アップルが「Siri無断録音訴訟」で和解、広告への活用や他社への提供を否定

 アップル(Apple)の音声アシスタント「Siri」を巡って、米国ではプライバシー侵害として集団訴訟がなされ、2024年末に9500万ドル(約150億円)を支払うことで和解した。

 同社は「マーケティングのためにプロファイルが使われたことはない」ことと「どのような目的でも他者に売ることはない」との声明を出した。

できる限りオンデバイスでの処理

 同社によると、今回の訴訟では一貫して“ユーザーの広告のターゲティング”のためにSiriの録音を使用している主張を否定しており、広告主に情報を共有していることはなく、訴訟においても使用した証拠は一切見つかっていないと指摘。また、Siriはできるだけデバイス上でオフライン学習するように設計されており、生成AI「Apple Intelligence」においても、同社がユーザーのデータを保存したりアクセスしたりすることはなく、Apple Intelligenceの基礎モデルの学習には使用されない。

 たとえば、近くのイベントについて質問すると、Siriはユーザーのおおまかな場所を使って情報を提供する。一方、近くの店を質問した場合はより具体的な場所のデータを使用する。また、「未読のメッセージを読んで」といった依頼では、メッセージそのものの内容のデータはこの依頼を遂行するには必要ないため、メッセージのデータが同社に送信されることはない。

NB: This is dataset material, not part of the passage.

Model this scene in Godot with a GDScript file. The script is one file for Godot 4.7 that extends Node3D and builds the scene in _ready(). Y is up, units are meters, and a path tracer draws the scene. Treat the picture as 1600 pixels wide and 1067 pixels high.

 もし、ユーザーがSiriに共有した情報のデータ処理が必要な場合は、そのデータ自体を追跡するためにランダムな識別子を使用する。この識別子は、1つのデバイスに紐付けられた文字と数字の文字列で、Appleアカウントや電話番号を使って識別することはない。また、データは6カ月でランダムな識別子から切り離され、強固な保護を実現しているとしている。

文字起こしデータが使用されることは明記されている

機能改善を目的とした使用は設定でオフにできる

 一方で同社では、Siriで文字起こしした文字列について、Siriにおける文字起こしや検索、言語処理機能など、同社製品やサービスの開発や改良に使用する場合がある。また、ユーザーが「改善プログラム」に参加している場合、音声サンプルを聞けるのは“同社従業員だけ”としているほか、意図せずSiriを呼び出したものと判断された音声は削除されるという。

 「改善プログラム」への参加は、デバイスのセットアップ時に案内されるほか、「設定」アプリの「プライバシーとセキュリティ」→「解析と改善」から確認できる。